No observer of modern American politics would remark that there is nothing to be improved. Though the United States quickly approaches its 250th birthday, no citizen opines that our governance is the pinnacle of perfection. Every conscious American realizes that something has gone terribly wrong in our Republic. The only remaining question is whether the eventual if not imminent fall can be cushioned, and if not, how best to brace ourselves for the uncertainties to follow.

This is the topic of Broken: How American Politics Is Driving Civil Unrest, Financial Collapse & War (2026), edited by Mike ter Maat. This is a collection of twelve essays and one transcripted interview, each addressing different aspects of American politics and governance. The contributing essayists are all distinguished experts in their respective fields, such as tax policy, immigration, economics, finance, municipal administration, foreign policy and national security. By way of this publication, Dr. Mike ter Maat showcases a faction within the Republican Party called Liberty Republicans, whose approach to these pressing issues of modern governance diverges from their party’s orthodoxy.

All contributions in this collection are engaging and worthy, but a few stood out for me. Former U.S. Comptroller General and U.S. Government Accountability Office (GAO) director David Walker authors “Restoring Congressional Fiscal Responsibility,” which demystifies the USA’s finances by the simple trick of uniformly removing eight zeros from the sums involved. Thereby he demonstrates that it is a matter of mere time before the USA’s profligacy will inevitably close the last lifelines of credit sustaining us. Mark Moses highlights municipalities’ exposure in the deck of cards which is the USA’s financial system, since municipalities – unlike the national government – cannot simply “print” their way out of fiscal constraints by inflating the currency. Dr. Siri Terjesen explains how ballooning student debt impacts national finances, especially since many Americans incur life-altering educational debt disproportionate to the degrees’ remunerative potential. Jeffrey L. Degner’s libertarian essay traces taxation’s normalization to political depredation from one constituency to another. Finally, retired U.S. Marine Tim Lewis analogizes American foreign policy’s “nation-building” to a gymnasium which can feature all the latest and greatest exercise equipment but which will have no appreciable effect on the gym member who does not routinely and vigorously use it.

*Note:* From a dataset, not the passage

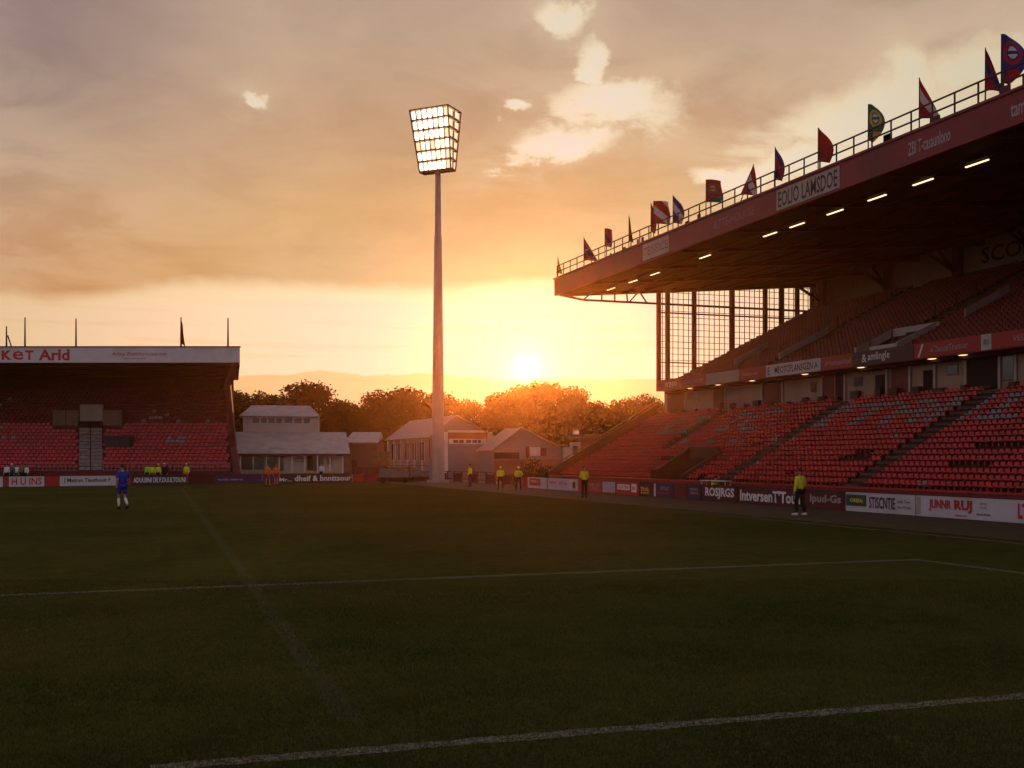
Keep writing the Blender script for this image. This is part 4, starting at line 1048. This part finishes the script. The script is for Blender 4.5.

Perhaps the most stirring essay is Dr. Peter Earle’s “What a US Debt Default Would Look Like.” As a former trader and analyst of securities, Earle outlines the points of collapse when the USA (ineludibly unless drastic countermeasures are taken) hits rock bottom, and how that will play out through politics and the media. The hectic crises of 2008 and 2011 will seem like a cakewalk compared to the reckoning on its way when domestic and foreign markets finally realize the mathematical impossibility of the national government ever redeeming its hideous overextensions. Beads of cold sweat trickled down my back as I read this essay, realizing Earle’s tactful omission of the pensioners who will suddenly discover en masse that their Roth IRAs and 401(k)s with pay-outs in U.S. dollars will be utterly worthless just before plunging from their high-rise apartment windows.

Yet there is time to close the window. There is still time to turn around the ship of state, and return our Republic to solvency and responsibility. Editor Mike ter Maat curates these essays because they also advance practical solutions to the issues which our country confronts. The future’s dire challenges will never be overcome by the same orthodoxy which got us into such challenges. This is why it is time to consider new, out-of-the-box approaches if we are to prove deserving of the Republic which the Founders solemnly entrusted to us, 250 years ago.